Those of you who are fortunate enough to have submersed yourself in the pitfalls of myspace addiction have probably filled out one of those time-wasting surveys about yourself that really nobody cares to read unless they are Internet stalking you. As for me, I started to grow tired of the single word responses, and the lame 'I don't know' answer fill-ins, so I began to create the most offensive "out of the box" answers to these stupid random-for-the-sake-of-being-random questions that I could muster on a half of a cup of coffee.
Anyway. One of the questions I answered today was: When you were a child, what were you afraid of?
I thought about it with a mild amount of effort, and answered: That guy that stole that kid from Sears. Now, perhaps you don't remember this, because neither do I, however my mother told me over and over again about this child that was kidnapped from Sears and that I would be too if I didn't stay by her side at all times whilst shopping. She then threw me some red hard-backed books illustrated with guys in trenchcoats hiding behind trees offering kids candy and told me to read them.
She came up behind me while I was reading one day, and over my shoulder she pointed to the illustration of the trenchcoat man.
"See?!" She said, tapping her finger quickly on the cartoon, "That's the kind of guy you have to stay away from." She looked at me with eyebrows raised.
I stared back in childish fright.
She crossed her arms and nodded toward the book, and in a deeper tone she told me,
"That's the bad man from Sears."
So that was the story behind the answer to that myspace question.

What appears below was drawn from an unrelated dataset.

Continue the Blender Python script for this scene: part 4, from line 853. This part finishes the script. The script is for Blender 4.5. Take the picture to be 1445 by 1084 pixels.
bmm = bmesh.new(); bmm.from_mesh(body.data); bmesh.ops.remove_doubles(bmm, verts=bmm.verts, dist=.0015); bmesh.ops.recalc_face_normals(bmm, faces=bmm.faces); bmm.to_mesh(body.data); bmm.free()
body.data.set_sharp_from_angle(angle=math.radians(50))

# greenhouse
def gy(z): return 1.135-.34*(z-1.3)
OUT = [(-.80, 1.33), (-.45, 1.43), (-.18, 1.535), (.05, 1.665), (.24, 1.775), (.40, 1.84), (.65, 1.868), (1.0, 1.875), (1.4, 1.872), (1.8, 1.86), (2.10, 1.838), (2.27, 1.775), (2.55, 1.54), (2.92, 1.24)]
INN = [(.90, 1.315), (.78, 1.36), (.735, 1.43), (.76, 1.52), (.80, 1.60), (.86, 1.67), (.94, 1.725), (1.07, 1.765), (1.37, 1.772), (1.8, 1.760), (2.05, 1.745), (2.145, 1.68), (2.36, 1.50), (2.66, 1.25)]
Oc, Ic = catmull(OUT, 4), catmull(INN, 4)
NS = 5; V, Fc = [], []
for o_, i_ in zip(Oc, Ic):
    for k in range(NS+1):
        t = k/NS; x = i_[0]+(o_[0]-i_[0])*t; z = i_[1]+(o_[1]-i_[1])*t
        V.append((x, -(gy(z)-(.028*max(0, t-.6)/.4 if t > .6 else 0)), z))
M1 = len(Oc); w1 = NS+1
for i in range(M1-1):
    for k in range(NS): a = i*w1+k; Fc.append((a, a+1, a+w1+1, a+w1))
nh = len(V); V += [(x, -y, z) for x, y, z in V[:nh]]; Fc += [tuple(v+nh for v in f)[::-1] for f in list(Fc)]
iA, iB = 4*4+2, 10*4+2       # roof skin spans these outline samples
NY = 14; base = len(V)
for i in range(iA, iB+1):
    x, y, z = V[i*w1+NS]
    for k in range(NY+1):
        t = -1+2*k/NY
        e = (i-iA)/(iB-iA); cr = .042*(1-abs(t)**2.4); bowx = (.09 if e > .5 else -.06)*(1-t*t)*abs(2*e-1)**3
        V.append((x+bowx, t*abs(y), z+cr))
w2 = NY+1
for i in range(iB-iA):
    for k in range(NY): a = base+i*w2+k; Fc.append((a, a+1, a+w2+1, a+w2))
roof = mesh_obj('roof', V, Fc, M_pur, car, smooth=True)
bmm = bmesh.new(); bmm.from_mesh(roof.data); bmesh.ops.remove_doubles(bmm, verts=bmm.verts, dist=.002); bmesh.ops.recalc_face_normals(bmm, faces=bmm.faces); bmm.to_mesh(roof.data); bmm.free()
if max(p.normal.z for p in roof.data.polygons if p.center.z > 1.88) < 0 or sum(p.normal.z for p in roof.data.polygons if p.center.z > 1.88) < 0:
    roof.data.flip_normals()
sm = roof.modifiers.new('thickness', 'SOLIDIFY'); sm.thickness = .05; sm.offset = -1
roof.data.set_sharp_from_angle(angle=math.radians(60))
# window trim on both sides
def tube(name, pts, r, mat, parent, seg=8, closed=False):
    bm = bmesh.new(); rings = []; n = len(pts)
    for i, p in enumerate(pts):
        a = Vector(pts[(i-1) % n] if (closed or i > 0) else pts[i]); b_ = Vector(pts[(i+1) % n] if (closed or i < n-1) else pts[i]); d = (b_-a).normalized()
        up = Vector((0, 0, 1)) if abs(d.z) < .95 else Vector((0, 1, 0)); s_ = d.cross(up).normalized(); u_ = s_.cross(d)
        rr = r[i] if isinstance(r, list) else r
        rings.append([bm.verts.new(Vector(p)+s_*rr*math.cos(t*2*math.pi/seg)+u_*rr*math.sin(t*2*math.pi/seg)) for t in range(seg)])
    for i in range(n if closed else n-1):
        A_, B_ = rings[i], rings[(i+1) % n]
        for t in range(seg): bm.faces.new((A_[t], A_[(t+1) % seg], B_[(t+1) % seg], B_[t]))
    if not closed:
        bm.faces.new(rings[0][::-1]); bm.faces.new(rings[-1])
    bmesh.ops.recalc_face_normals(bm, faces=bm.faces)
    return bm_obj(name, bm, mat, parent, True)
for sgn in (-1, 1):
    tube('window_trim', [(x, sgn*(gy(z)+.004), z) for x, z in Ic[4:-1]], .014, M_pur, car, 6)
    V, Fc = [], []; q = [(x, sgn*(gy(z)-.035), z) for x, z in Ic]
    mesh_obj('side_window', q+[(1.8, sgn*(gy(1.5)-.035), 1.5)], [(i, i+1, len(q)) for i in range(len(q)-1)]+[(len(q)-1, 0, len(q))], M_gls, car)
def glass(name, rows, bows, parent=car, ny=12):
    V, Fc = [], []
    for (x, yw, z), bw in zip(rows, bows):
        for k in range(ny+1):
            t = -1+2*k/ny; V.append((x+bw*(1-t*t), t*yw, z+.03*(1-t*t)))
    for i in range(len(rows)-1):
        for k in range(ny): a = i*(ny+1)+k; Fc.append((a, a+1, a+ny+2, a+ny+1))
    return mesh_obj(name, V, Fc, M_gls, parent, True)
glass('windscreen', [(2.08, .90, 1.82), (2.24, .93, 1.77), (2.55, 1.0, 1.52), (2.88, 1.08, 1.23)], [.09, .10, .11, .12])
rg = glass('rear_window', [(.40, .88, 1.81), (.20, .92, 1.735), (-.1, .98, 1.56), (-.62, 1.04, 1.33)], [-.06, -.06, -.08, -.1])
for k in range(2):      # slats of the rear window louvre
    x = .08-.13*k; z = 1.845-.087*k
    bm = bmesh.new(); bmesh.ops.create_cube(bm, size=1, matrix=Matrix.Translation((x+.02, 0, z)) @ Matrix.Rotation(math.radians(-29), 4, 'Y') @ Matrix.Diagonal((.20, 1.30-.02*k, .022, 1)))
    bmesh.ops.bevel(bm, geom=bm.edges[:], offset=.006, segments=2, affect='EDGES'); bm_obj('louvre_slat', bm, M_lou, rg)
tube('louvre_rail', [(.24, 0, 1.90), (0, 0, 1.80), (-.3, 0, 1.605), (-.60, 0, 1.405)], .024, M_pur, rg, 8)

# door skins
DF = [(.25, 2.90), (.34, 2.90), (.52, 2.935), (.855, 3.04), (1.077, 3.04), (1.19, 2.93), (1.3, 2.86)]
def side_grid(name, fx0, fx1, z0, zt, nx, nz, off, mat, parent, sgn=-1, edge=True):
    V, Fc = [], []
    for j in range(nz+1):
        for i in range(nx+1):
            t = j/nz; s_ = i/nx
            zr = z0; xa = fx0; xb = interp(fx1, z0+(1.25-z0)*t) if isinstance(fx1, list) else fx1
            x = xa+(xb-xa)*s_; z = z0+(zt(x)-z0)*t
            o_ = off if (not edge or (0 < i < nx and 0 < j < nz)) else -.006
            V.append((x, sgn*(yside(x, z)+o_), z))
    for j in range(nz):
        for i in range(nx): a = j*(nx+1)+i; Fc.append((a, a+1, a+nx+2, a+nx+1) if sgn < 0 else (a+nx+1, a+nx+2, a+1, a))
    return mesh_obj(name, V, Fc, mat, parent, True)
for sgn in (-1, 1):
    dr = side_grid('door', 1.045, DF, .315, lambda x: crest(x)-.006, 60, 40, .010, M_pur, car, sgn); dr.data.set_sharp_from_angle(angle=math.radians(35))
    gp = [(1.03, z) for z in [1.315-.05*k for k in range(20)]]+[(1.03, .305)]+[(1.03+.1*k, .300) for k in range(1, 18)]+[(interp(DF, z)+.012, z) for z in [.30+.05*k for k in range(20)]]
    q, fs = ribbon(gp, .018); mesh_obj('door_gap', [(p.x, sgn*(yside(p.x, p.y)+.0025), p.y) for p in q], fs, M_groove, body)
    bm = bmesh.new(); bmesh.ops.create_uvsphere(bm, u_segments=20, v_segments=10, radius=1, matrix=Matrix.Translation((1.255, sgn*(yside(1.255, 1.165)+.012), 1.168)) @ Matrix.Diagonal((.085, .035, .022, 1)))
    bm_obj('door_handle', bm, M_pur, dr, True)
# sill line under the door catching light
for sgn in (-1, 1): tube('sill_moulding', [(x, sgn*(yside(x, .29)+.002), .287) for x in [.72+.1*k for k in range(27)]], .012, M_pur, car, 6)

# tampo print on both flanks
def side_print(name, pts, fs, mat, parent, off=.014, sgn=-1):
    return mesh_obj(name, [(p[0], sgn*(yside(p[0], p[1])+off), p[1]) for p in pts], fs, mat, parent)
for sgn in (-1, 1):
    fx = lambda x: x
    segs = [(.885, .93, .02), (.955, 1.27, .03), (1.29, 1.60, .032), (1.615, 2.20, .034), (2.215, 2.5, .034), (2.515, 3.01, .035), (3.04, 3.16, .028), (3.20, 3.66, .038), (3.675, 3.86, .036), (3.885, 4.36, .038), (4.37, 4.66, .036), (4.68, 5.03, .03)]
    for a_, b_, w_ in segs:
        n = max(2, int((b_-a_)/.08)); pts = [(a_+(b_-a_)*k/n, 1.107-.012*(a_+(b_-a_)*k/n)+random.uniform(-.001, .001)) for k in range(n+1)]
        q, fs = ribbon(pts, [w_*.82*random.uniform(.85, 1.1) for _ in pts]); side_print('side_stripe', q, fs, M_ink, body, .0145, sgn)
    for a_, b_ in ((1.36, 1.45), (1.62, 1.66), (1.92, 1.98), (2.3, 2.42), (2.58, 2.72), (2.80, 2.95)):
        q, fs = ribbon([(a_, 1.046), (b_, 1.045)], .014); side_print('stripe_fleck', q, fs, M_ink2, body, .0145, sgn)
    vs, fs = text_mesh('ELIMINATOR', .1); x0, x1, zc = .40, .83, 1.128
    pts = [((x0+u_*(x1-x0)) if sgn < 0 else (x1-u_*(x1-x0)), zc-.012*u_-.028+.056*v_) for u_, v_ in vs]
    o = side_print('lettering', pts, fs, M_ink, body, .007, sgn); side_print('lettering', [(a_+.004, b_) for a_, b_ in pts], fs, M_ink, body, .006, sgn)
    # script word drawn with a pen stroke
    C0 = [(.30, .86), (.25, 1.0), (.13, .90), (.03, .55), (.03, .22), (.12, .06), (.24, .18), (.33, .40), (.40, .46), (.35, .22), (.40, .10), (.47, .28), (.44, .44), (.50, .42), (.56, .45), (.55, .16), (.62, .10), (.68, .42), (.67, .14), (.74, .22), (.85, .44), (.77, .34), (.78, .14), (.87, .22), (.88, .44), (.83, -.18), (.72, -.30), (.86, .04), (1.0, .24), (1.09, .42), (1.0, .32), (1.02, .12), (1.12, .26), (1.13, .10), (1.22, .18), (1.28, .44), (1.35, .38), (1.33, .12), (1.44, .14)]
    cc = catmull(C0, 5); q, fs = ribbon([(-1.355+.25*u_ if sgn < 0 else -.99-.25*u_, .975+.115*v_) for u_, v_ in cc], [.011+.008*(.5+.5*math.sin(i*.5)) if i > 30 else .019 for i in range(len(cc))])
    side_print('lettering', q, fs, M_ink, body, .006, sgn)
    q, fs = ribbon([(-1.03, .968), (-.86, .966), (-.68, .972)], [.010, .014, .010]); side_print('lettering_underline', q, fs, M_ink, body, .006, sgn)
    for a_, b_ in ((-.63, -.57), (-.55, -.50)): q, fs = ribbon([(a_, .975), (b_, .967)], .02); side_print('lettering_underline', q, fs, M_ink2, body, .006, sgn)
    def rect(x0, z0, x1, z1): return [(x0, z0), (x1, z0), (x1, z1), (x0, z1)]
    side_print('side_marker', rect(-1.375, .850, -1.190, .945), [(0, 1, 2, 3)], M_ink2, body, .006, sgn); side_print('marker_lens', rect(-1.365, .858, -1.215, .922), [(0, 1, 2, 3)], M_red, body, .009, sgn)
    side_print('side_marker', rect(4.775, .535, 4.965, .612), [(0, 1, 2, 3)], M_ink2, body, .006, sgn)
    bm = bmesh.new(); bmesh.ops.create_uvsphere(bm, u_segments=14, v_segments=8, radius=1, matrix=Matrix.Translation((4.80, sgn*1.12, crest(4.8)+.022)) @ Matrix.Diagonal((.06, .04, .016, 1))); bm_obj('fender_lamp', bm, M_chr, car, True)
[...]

I had been feeling pretty good about that answer up until about 20 minutes ago. I was on my way home and was tuned into XM radio, when I heard it. Hairs raised up on my arms and a chill ran down my back. It's widely known that the olfactory senses produce the most vivid memories, however, trauma trumps smell any day.
I knew at that point I had to change my answer. There was something more frightening than the man from Sears. For, the department store kidnapper was a legend -- nothing more than a story, the details of which I'd created for myself. There was something that scared me to a speechless degree; something that was real.
Tom. Petty.
And right now, on XM radio was the soundtrack to my personal horror movie: Don't Come Around Here No More, which in my opinon has the most mentally disturbing imagery contained in its corresponding music video (hip-hop excluded) than any other song ever written.
The bells. The hat. The girl being eaten as cake.
The teeth! Oh my God, Tom Petty's teeth! Is there anything more wretched and horrifying??
There is nothing more foul and fear-instilling than the Don't Come Around Here Videowhen you are 10 years old. Like, oh my God, this guy with all these weird huge teeth is chasing me around with this crazy outfit on, and when he finally catches me, he's going to tie me down to a table and then I turn into cake, and then he eats me?! With those teeth?? Holyfuckingshit!!
I heard that in later years, that video was actually pulled from music television because the look in his eyes when he was chasing Alice was "too menacing".
Too menacing? That shit was enough to make me think I could turn into fucking cake. I froze every time anyone behind me yelled, 'Hey!", and I just couldn't walk down a checkered hallway for years.
Seriously, if Tom Petty was not in a band, smoking weed to sedate his testes, then he surely would be driving around in a 1979 Suburban with curtains on the windows offering candy to children and hiding behind trees in the park. In a trenchcoat.